Rodriguez Sanchez’s nail biter race against Ald. Deb Mell saw Rodriguez Sanchez’s lead ebb and flow over the course of the past two weeks as mail-in ballots were tallied. Thursday she said she’s “excited for what’s to come.”

“We got more votes, we beat the machine, and for the first time in 40 years, the 33rd Ward won’t be run by a Mell,” Rodriguez Sanchez said.

Mell is the daughter of former longtime 33rd Ward Ald. Dick Mell. When he announced his retirement in 2013, Deb Mell, a former state rep, took over. Deb Mell has previously said talk of her father was unfortunate and, “I’m my own person. I’ve been called daddy’s little girl, and I think that’s slightly misogynistic. I have my own record, and they can’t attack me on that so they attack me on this.”

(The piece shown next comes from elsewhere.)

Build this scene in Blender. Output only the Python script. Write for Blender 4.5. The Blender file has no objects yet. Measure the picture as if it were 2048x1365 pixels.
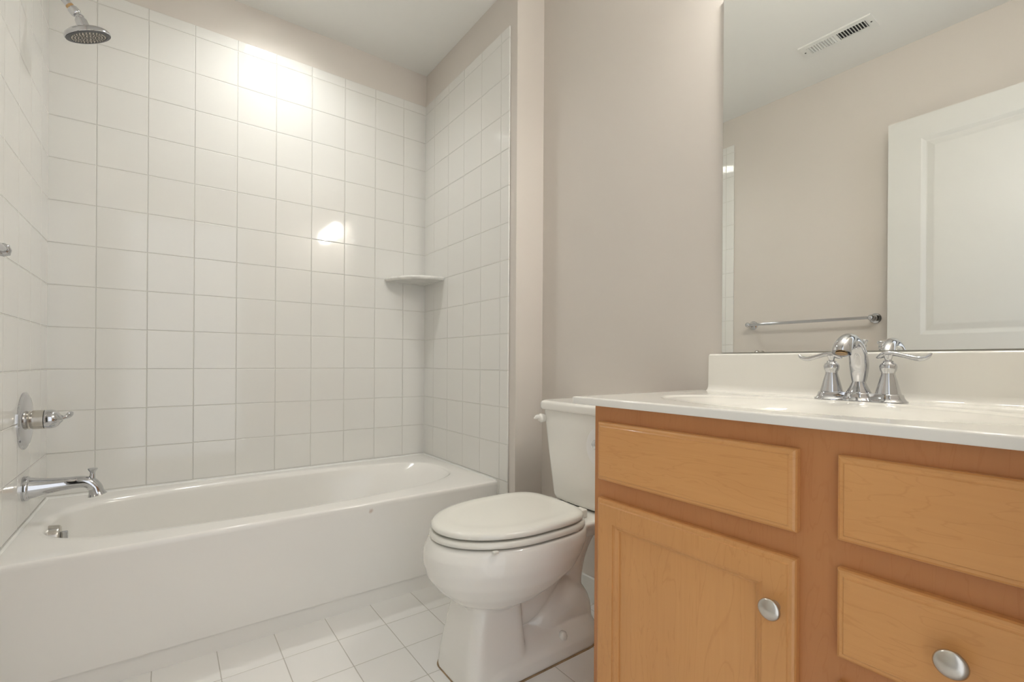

Ald. Deb Mell (33rd) lines up for the first day of the filing period for Municipal Elections, Monday, Nov. 19, 2018. | James Foster/For the Sun-Times
Ald. Deb Mell (33rd) lines up for the first day of the filing period for Municipal Elections, Monday, Nov. 19, 2018. | James Foster/For the Sun-Times

Rodriguez Sanchez was part of the organization that supported Tim Meegan, who took on Mell in 2015 — Mell got 17 more votes then. Now, she’s taken steps to seek a recount.

Rodriguez Sanchez said that would be a “waste of time and resources.”

“It’s incredibly unlikely that there will be a different outcome,” Rodriguez Sanchez said. “We respected the result of the election [four years ago], and I think she should do the same. This is just going to delay things, but we’re ready for anything that comes our way.”

Mell didn’t return calls seeking comment, but Allen, election board spokesman, said he wouldn’t characterize the request for a recount that way since Mell has “legitimate questions about the outcome.”

In the mayoral race, Lightfoot received 73.7 percent of the vote or 386,039 votes — the most votes in any mayoral race since Mayor Richard M. Daley won re-election in 1999 with 71.9 percent of the vote, or 429,746 votes. The 1999 election was the last time a candidate cracked the 400,000 vote threshold.

Lori Lightfoot celebrates at her election night rally at the Hilton Chicago after defeating Toni Preckwinkle in a runoff on April 2.
Lori Lightfoot celebrates at her election night rally at the Hilton Chicago after defeating Toni Preckwinkle in the Chicago mayoral election, Tuesday, April 2, 2019. (Ashlee Rezin/Chicago Sun-Times via AP)
Ashlee Rezin Garcia / Sun-Times

In the North Side’s 46th Ward, Ald. James Cappleman eked out a victory over challenger Marianne Lalonde. In the end, 25 votes carried him to victory. In the South Side’s 5th Ward, 20-year incumbent Ald. Leslie Hairston staved off challenger and community activist William Calloway by a margin of 176 votes. Cappleman, Lalonde and Calloway have also taken the steps to get recounts in their races.

Lightfoot, as well as the aldermen, will be sworn in May 20.